▸ **Data section**
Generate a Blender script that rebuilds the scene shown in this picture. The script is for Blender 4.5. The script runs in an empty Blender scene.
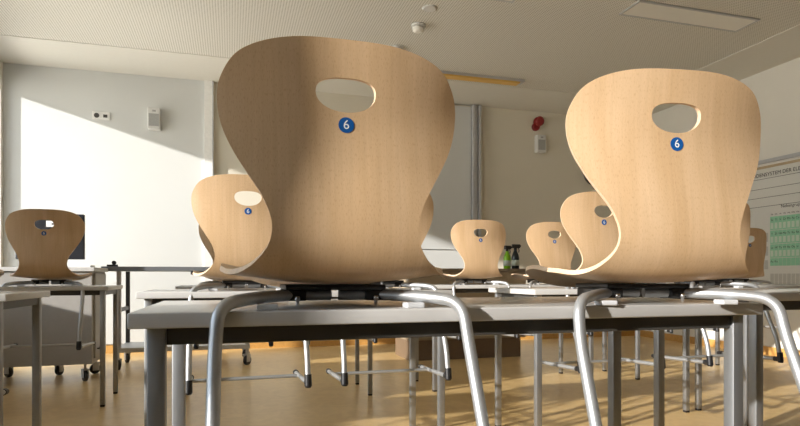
import bpy, bmesh, math, random
from mathutils import Vector, Matrix, geometry
random.seed(7)
scene = bpy.context.scene
COL = scene.collection
PI = math.pi

# ------------------------------------------------------------------ materials
def new_mat(name):
    m = bpy.data.materials.new(name); m.use_nodes = True
    nt = m.node_tree
    return m, nt, nt.nodes, nt.links, nt.nodes['Principled BSDF']

def plain(name, col, rough=0.5, metal=0.0, var=0.04, scale=30.0, bump=0.0, spec=0.5, coat=0.0):
    m, nt, N, L, b = new_mat(name)
    tc = N.new('ShaderNodeTexCoord')
    nz = N.new('ShaderNodeTexNoise'); nz.inputs['Scale'].default_value = scale
    nz.inputs['Detail'].default_value = 3
    L.new(tc.outputs['Object'], nz.inputs['Vector'])
    rp = N.new('ShaderNodeValToRGB')
    rp.color_ramp.elements[0].position = 0.3; rp.color_ramp.elements[1].position = 0.7
    rp.color_ramp.elements[0].color = (*[c*(1-var) for c in col], 1)
    rp.color_ramp.elements[1].color = (*[min(1, c*(1+var)) for c in col], 1)
    L.new(nz.outputs['Fac'], rp.inputs['Fac']); L.new(rp.outputs['Color'], b.inputs['Base Color'])
    b.inputs['Roughness'].default_value = rough; b.inputs['Metallic'].default_value = metal
    b.inputs['Specular IOR Level'].default_value = spec
    b.inputs['Coat Weight'].default_value = coat
    if bump:
        bp = N.new('ShaderNodeBump'); bp.inputs['Strength'].default_value = bump; bp.inputs['Distance'].default_value = 0.002
        L.new(nz.outputs['Fac'], bp.inputs['Height']); L.new(bp.outputs['Normal'], b.inputs['Normal'])
    return m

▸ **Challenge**
Please restate the material above line by line, exactly, beginning at its first line and ending with the line that contains "PI = math.pi", without any pictures.

▸ **In response**
Generate a Blender script that rebuilds the scene shown in this picture. The script is for Blender 4.5. The script runs in an empty Blender scene.
import bpy, bmesh, math, random
from mathutils import Vector, Matrix, geometry
random.seed(7)
scene = bpy.context.scene
COL = scene.collection
PI = math.pi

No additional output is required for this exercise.